Perhaps it is not the most romantic conversation but when you are in the middle of Hardy, you don’t question it.
They marry against Clym’s mother’s wishes (so did his cousin, Thomasin). Initially he and Eustacia are very happy. But when his eyes fail him and he can no longer study to be a teacher, he goes out to earn money as a furze-cutter. She is appalled. She feels degraded. She has wanted above all to escape the heath, and longed to go with him to Paris, even though he said he wasn’t going back.
Egdon Heath is one of the main characters of the novel. In D. H. Lawrence’s Study of Thomas Hardy, he describes the importance of the background of Egdon Heath which produces the wild
What is the real stuff of tragedy in the book? It is the Heath. It is the primitive, primal earth, where the instinctive life heaves up. There, in the deep, rude stirring of the instincts, there was the reality that worked the tragedy. Close to the body of things, there can be heard the stir that makes us and destroys us. The heath heaved with raw instinct. Egdon, whose dark oil was strong and crude and organic as the body of a beast. Out of the body of this crude earth are born Eustacia, Wildeve, Mistress Yeobright, Clym, and all the others.

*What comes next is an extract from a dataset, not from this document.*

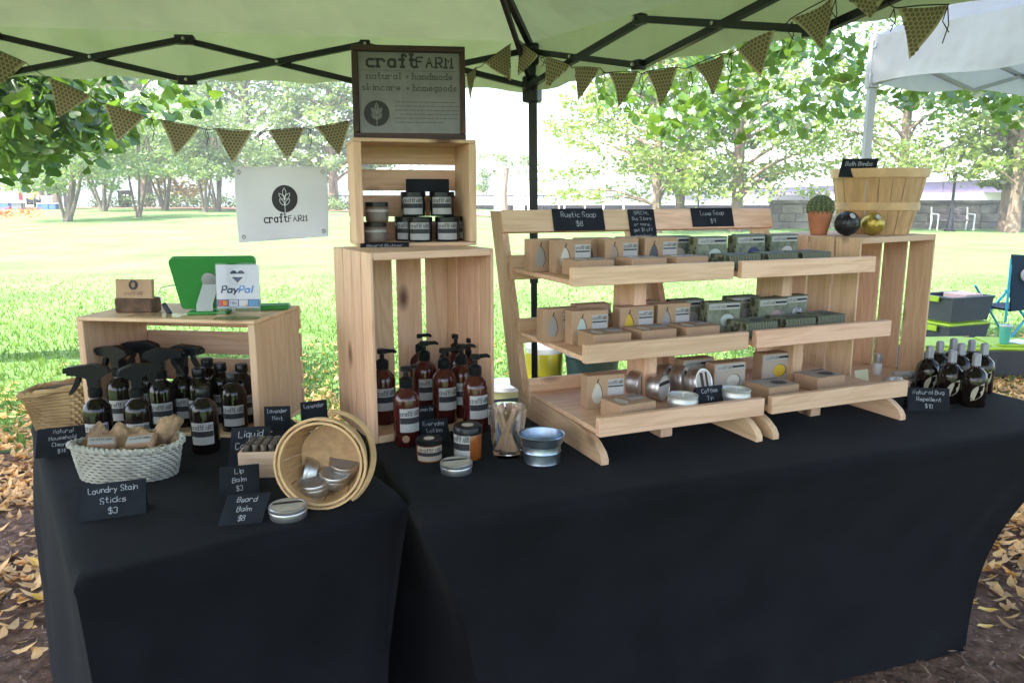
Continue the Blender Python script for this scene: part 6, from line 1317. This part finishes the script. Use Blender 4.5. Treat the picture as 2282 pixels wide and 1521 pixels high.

They are one year’s accidental crop. What matters is some are drowned or dead, and others preaching or married: what matter, any more than the withering heath, the reddening berries, the seedy, furze, and the dead fern of one autumn of Egdon? The Heath persists.
The structure of The Return of the Novel is a classical ring composition, with scenes in the first part repeated or balanced by similar scenes in the latter part. The novel opens with Diggory Venn’s giving the humiliated, jilted Thomasin a ride home in his van. (The marriage certificate was wrong, and Wildeve isn’t sure he wants to go through with the marriage.) Later in the novel, when Thomasin is carrying her baby in the rain, desperately thinking her husband Wildeve has run off with Eustacia, she again runs into Venn’s van, and he saves what can be saved.
Really a beautiful book.
*Hardy did not intend for Diggory Venn, the reddleman, to play a big part in the ending, but his editor wanted a happy ending.